And we call this next piece: "I Miss Mommy: A Study of the Maternal Archetype in Wood, Paper and Ink." But we'll come back to that. First, I will give you something my wife is an artist at creating, like many other things, and something I am weirdly unable to figure out to how use and instead simply mangle and make fun of and co-opt in a kind of robot-trying-to-play-human way, like many other things: a list.
Since You've Been Gone I Can Do:
1. Whatever I want.
2. Virtually nothing right, it seems, about half the time.
3. Some things kind of adequately, some of the time.
4. Some things heartbreakingly, heroically, Rocky-Balboa-Vs.-Clubber-Lang kind of INCREDIBLY WELL FOR AN UNDERDOG, pretty much all the time in my own head including the time I remembered where the hand soap refill was, a heroic act! but in reality absolutely none of the time.
5. Any kind of dance you'd like, any kind of tune you want to hear, any kind of treat you'd like to eat, anything you want me to do if you will JUST. FUCKING. LISTEN. TO. ME. To my children, I mean. I am the dancing monkey, and I've got mantits.
Since You've Been Gone I Can See:
1. Whomever I Choose
2. Messes. Everywhere. Every minute there's another godamned mess! And nobody else sees it! Nobody else sees it but me! Come on!!!!!!
3. Why so many parents fuck up so many kids because they just can't keep on a lid on their own crazy.
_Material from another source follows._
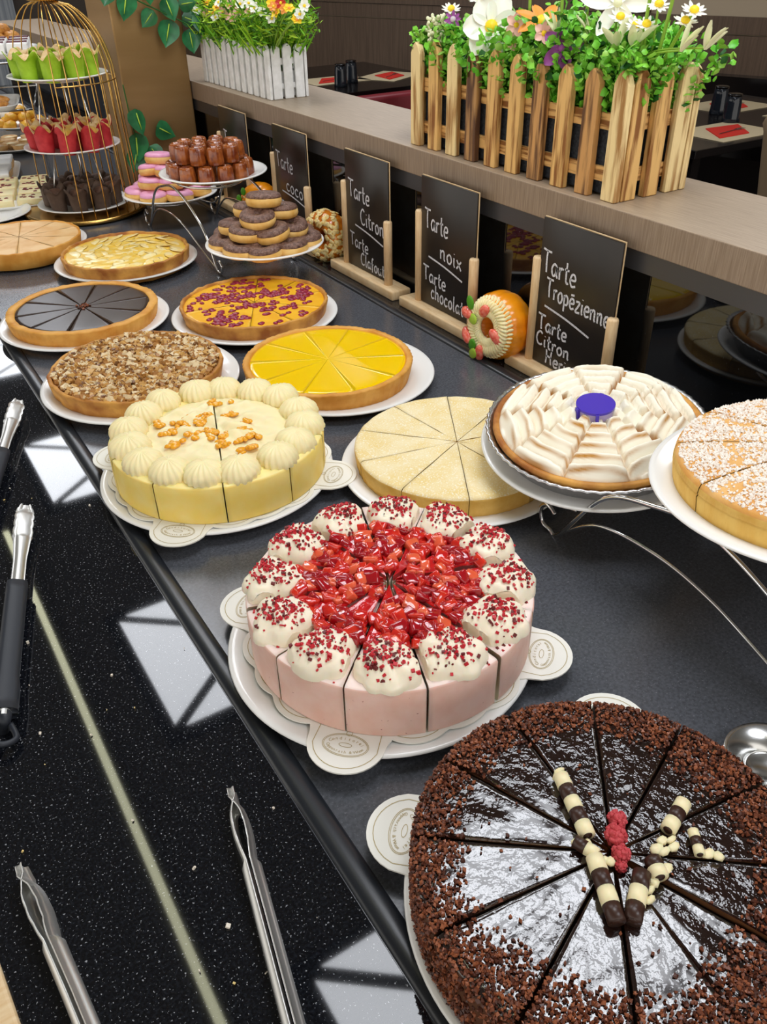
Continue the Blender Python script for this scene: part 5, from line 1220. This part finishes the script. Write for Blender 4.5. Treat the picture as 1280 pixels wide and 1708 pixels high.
# tall wire tier stand with trays
ts = thing('tier_stand', 'steel wire tier stand with white trays at the upper left', 'cake stand', (.51, 3.1, .001), (0, 0, -.25))
for (a, b) in ((-.1, -.16), (.1, -.16), (-.1, .36), (.1, .36)): MB().add(tube([(a*1.12, b, 0), (a, b*.96, .33)], .003, 8)).build('leg', 'steel', ts)
for z in (.20, .325):
    MB().add(tube([(-.105, -.165, z), (.105, -.165, z), (.105, .365, z), (-.105, .365, z)], .003, 8, closed=True)).build('shelf_frame', 'steel', ts)
tray('white tray of jam-striped cakes on the upper level of the tier stand', .545, 3.13, .330, .12, .15, -.25)
tray('white tray of caramel nut pastries at the top left frame edge', .60, 3.45, .330, .11, .14, -.25)
tray('white tray on the lower level of the tier stand at the left frame edge', .47, 3.02, .2045, .085, .13, -.25)
for k in range(9):
    i, j = k % 3, k//3; px, py = -.068+.068*i, -.085+.082*j; X, Y = .545+px*c_-py*s_, 3.13+px*s_+py*c_
    mb = MB().add(box(-.031, .031, -.037, .037, 0, .034, .005), 0).add(box(-.029, .029, -.012, -.004, .0335, .037, .001), 1).add(box(-.029, .029, .008, .016, .0335, .037, .001), 1)
    tag(mb.build('jam_cake', ['white_icing', 'jam'], loc=(X, Y, .3355), rot=(0, 0, -.25)), 'white cake with dark jam stripes, %s row from the front, %s column' % (ORD[j], ('left', 'middle', 'right')[i]), 'cake', 'jam-striped cakes')
k = 0
for n, rr, z in ((7, .065, .345), (4, .035, .368), (1, 0, .388)):
    for q in range(n):
        a = 2*PI*q/n+.2; tag(MB().add(sphere((0, 0, 0), (.027, .022, .017), 12, 8, lambda d, tt, ph: 1+.35*nz(d[0]*2.5+k, d[1]*2.5, d[2]*2.5))).build('nut_pastry', 'caramel_nut', loc=(.60+rr*math.cos(a), 3.45+rr*math.sin(a), z+.008)), 'caramel nut pastry %s, %s' % (('at the base of the top left heap' if n == 7 else 'in the second layer of the top left heap' if n == 4 else 'crowning the top left heap'), where(math.cos(a), math.sin(a)) if n > 1 else 'alone')+(' part' if n == 7 and q in (3, 6) else ''), 'pastry', 'caramel nut pastries'); k += 1
for k, (px, py) in enumerate(((.03, -.08), (-.03, -.07), (.03, 0), (-.03, .01))):
    X, Y = .47+px*c_-py*s_, 3.02+px*s_+py*c_; pts = [(.025*math.cos(a), .025*math.sin(a), .012) for a in np.linspace(.4, 5.9, 14)]
    tag(MB().add(tube(pts, [.004+.009*math.sin(PI*i/13) for i in range(14)], 10)).build('croissant', 'caramel_nut', loc=(X, Y, .2105)), '%s mini croissant on the lower tier tray at the left frame edge' % ('front right', 'front left', 'rear right', 'rear left')[k], 'pastry', 'mini croissants')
4. The following scene (dig, if you will, the picture, to do a paisley mash-up): 5 year old Finnegan Joseph Huntington, sitting snuggled up against his brother, cloaked in a mosaic knit blanket his Grandma Bibi made for him (special ingredient: LOVE), sniffling and wiping away tears as I stumble out of the shower first thing in the morning. "What's wrong, Finny?" "Well, two things are wrong. I can't find my gorilla, and I had him when I woke up and I had him when I walked in here!!! And, usually, when I wake up and I'm alone in bed in the morning and Mommy is awake I walk into the kitchen and she hugs me!!!" Sweet Jesus, the hug I gave that kid then. The hug of all hugs, the primal, rocking, goes-from-standing-to-sitting-and-snuggling whole body kind of hug. The kind of hug that defines what the word "hug" means in your mind. And he perked up. And I did too.
Since You've Been Gone I Can Eat My Dinner:
1. (On the couch, in the kitchen, outside, in the dining room, in my car, at Chuck. E. Cheese, but definitely not in a...) Fancy Restaraunt.
2. With the constant perfume of cat piss in the air about my head. After finally dealing with the litterbox today and then immediately changing my clothes, washing my face, washing my hands, washing my hands, washing all the towels and rugs and clothes, washing my hands; I have come to the following conclusion: the catpiss lives forever inside my nostrils. It's just a thing that happened, and it can't un-happen, ever.
And that picture, up at the top there, that. Finny was working away with blocks in the living room while I worked on the laptop, then scurrying to get paper and a pen, then getting his child scissors, then returning to the blocks. Finally he called me over to show me what he had made: "A picture of mommy. I couldn't use wood, you know, for the face, so I had to draw it on paper."